More than that, McGwire has spent almost his entire life doing one thing, and doing it better than almost everybody else on the planet. You could hear it in his own words, when he talked about leading the (college) nation in home runs and such – he’s just always been good at this. World-class good. How easy do you think it would be to take a step back all these years later, honestly look at yourself, and analyze how much of it was you and how much of it was because you had “help”? Is that really something we can expect any professional baseball player to do? I just can’t even see a reason why we should want him to do that. Isn’t the point what he did, not what it did to him?

 

Personally, I think McGwire believes essentially every word he said. He rarely hesitated or looked uncomfortable. He was often near tears. I'm sure he was heavily coached, but I just don't believe he's that smart or that good of an actor. More, though, I don't care. He said what he did and when he did it. The other stuff just doesn't matter.

 

The other thing is, you and I just don’t know what steroids do or don’t do to a baseball player's abilities. McGwire doesn't really know either. And despite the haughty, barely-even-English pronouncements of Mr. Haudricourt, "science" doesn't seem to know what "the substances" do either. Nobody really has a clue. Some people -- like McGwire, evidently -- think they help you get healthy or stay healthy; some people think they make you more susceptible to injury (and I suppose it’s entirely possible that they can do both). There’s certainly anecdotal evidence that they help some people hit baseballs farther, but nobody knows how much. I’ve long suspected that we’ve seriously overestimated the magnitude that effect...but the point is that we don’t know. Do I think McGwire was helped by PEDs? Of course. But I have no idea how much he was helped. And given that he’s talking about his own livelihood, I think McGwire’s position is a very reasonable one for him to take.

 

Most of all, though, I don’t think it was his job to take a position. His job, as imposed on him by the moralizing sector of the sports media, was to admit that he took steroids and to apologize. That’s exactly what he did.

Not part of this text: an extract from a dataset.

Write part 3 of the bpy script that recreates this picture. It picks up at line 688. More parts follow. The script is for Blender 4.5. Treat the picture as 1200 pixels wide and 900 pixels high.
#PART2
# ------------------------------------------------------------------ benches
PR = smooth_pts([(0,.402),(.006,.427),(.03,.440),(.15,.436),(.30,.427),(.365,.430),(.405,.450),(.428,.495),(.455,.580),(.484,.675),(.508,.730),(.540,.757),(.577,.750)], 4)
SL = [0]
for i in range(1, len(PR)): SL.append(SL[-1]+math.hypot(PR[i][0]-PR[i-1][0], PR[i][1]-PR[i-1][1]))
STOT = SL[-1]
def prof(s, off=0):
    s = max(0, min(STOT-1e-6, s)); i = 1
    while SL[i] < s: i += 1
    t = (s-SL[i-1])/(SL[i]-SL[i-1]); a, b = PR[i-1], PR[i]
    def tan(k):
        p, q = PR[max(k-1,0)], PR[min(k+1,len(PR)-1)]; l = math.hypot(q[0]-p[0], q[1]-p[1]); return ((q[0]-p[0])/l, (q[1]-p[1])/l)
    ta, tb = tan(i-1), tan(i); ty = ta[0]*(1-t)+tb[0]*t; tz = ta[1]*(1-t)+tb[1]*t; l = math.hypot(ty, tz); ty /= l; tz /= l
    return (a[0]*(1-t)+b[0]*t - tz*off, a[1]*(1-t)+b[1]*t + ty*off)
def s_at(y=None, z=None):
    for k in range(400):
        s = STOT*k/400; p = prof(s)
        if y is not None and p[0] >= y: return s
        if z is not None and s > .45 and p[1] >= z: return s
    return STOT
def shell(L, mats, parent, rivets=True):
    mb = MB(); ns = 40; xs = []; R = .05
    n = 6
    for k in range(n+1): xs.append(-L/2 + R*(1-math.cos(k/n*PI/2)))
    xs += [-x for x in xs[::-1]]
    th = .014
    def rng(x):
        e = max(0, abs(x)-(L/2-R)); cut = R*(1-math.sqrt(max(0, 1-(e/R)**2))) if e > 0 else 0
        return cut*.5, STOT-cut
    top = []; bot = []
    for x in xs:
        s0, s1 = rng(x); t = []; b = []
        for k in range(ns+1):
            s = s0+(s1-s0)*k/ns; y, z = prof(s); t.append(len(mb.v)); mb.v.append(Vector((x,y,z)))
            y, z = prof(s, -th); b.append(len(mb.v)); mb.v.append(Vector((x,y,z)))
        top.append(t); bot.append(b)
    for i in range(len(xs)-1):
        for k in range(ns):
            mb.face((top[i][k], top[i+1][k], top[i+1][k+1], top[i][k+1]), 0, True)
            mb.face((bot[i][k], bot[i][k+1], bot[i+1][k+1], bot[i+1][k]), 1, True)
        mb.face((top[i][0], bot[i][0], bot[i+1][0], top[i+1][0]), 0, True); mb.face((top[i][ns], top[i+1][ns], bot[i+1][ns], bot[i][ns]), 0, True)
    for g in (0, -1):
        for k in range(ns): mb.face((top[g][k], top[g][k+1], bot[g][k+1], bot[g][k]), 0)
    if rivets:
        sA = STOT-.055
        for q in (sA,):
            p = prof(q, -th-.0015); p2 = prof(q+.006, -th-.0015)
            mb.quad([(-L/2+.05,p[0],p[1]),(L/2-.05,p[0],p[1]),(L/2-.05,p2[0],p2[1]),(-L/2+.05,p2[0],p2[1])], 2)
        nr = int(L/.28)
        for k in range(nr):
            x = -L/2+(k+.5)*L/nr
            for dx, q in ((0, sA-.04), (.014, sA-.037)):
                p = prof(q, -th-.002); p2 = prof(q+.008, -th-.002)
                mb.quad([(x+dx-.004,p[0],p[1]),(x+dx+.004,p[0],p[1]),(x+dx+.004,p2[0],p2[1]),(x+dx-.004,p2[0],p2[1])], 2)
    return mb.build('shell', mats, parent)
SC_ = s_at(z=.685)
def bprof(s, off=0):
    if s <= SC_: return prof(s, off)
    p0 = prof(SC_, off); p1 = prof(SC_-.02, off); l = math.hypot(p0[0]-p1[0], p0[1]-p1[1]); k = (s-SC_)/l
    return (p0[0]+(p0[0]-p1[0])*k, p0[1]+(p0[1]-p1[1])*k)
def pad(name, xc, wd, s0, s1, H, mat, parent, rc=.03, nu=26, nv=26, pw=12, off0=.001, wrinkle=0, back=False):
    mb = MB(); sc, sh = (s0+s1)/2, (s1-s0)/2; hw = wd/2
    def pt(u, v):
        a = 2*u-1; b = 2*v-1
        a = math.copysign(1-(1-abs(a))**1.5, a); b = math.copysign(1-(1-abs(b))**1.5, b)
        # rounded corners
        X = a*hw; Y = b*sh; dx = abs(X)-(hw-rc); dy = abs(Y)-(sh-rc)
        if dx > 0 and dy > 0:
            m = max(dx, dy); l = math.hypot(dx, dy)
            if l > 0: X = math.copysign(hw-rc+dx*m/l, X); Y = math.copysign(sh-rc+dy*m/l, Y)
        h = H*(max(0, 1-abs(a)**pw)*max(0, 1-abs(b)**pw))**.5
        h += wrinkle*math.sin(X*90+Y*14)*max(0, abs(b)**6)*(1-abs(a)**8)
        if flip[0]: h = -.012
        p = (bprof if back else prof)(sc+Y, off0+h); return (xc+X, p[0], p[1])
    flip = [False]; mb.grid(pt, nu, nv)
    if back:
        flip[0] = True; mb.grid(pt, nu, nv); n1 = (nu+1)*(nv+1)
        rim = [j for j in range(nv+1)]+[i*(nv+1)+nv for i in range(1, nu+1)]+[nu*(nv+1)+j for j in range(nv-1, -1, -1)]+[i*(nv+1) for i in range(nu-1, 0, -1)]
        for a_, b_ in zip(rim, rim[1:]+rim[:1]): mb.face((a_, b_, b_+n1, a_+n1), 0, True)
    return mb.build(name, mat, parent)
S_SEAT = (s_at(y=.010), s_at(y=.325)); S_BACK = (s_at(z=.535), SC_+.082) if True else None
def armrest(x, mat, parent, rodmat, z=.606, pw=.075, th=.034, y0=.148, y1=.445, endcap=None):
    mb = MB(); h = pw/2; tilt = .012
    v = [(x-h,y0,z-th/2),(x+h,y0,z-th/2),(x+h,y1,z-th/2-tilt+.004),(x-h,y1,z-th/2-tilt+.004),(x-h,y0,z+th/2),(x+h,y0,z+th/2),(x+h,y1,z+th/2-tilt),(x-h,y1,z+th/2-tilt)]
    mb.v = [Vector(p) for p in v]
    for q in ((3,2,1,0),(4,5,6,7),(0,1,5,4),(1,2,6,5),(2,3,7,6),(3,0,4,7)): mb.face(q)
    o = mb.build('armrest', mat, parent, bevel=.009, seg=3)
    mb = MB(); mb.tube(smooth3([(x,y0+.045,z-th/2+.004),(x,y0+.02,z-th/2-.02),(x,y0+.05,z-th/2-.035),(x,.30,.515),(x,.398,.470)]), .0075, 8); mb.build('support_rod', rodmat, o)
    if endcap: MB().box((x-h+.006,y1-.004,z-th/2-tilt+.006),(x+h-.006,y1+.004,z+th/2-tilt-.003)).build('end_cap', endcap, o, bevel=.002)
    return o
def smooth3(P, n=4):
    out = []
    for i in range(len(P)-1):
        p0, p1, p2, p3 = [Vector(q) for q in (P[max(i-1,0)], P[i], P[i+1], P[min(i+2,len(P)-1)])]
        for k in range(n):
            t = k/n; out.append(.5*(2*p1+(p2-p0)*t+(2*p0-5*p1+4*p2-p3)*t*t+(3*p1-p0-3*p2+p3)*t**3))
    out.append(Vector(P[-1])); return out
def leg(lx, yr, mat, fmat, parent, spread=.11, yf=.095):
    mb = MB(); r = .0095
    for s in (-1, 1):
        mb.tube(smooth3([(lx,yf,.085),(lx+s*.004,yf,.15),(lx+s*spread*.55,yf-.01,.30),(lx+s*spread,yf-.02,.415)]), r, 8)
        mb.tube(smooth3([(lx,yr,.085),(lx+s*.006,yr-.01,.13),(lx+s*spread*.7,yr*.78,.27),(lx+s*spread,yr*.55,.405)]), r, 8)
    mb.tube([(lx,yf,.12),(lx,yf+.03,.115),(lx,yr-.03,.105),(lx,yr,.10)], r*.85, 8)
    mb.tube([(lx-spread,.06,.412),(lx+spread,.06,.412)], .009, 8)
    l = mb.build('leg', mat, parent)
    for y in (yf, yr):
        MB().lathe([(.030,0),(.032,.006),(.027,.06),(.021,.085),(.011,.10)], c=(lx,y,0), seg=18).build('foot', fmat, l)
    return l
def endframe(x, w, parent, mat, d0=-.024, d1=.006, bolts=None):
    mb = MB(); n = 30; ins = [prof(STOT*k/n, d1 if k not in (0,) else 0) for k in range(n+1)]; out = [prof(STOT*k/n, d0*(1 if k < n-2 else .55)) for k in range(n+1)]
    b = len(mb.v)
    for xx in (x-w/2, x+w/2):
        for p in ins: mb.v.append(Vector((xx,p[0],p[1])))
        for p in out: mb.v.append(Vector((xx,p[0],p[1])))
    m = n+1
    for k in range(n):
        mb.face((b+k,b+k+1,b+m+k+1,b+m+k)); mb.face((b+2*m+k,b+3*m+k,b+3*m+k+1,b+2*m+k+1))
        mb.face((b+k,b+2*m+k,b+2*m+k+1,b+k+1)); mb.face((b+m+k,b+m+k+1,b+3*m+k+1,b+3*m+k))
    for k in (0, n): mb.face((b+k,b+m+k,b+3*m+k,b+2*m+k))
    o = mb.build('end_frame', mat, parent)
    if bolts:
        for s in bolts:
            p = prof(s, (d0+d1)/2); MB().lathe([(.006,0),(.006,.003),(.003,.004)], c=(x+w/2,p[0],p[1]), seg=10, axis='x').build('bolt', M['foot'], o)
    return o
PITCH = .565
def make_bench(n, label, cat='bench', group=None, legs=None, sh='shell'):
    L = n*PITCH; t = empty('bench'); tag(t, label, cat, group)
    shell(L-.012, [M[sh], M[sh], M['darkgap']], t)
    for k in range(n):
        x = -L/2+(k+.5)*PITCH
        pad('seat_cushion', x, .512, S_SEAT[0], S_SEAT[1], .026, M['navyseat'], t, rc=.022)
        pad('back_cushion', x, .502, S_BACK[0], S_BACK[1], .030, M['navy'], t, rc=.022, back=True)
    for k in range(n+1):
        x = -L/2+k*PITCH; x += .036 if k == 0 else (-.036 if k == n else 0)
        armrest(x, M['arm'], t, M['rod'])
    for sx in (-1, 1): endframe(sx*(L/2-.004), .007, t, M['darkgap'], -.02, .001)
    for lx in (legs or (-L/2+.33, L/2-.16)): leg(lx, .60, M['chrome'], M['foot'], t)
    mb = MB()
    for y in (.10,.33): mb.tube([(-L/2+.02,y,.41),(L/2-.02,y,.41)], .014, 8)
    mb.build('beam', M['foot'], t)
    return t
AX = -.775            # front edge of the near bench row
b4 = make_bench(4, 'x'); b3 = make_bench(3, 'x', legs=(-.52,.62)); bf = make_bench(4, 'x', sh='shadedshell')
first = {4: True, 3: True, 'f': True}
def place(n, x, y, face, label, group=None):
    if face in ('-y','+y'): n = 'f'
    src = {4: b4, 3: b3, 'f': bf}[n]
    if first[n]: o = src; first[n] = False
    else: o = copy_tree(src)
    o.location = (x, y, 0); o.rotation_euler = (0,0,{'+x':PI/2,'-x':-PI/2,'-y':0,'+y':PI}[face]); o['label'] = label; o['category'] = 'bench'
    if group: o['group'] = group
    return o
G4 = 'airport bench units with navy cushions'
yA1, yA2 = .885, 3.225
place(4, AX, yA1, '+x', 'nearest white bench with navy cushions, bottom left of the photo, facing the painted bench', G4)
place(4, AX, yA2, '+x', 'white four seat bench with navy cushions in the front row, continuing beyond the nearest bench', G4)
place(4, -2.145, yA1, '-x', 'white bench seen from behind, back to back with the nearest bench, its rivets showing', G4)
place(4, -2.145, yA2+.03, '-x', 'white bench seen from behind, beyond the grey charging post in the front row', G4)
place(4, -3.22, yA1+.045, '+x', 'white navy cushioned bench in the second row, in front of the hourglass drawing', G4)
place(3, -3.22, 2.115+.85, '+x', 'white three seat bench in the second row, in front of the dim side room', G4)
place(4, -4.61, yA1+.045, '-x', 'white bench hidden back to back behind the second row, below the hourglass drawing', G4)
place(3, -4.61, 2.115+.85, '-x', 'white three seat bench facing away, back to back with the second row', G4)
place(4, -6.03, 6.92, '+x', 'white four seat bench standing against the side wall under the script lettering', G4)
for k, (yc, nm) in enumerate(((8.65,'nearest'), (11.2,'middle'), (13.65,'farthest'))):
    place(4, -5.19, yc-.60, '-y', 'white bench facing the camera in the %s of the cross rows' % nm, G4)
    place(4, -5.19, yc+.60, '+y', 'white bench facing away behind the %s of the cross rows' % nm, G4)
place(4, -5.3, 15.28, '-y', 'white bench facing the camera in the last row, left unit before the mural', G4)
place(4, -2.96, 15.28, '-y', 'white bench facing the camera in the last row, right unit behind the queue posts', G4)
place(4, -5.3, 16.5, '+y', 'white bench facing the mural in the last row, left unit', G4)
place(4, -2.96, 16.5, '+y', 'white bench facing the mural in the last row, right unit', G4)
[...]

He didn’t try to convince us that it was a vitamin shot. He didn’t even try to convince us that the steroids didn’t help; all he said was that that was what he believed. His responses seemed -- to me, anyway -- honest and heartfelt, and about as unrehearsed as we can ever expect these things to be. It set the standard for what future mea culpas should be.

 

Now let’s get over the hate. Or redirect it toward Selig and Fehr, where it belongs.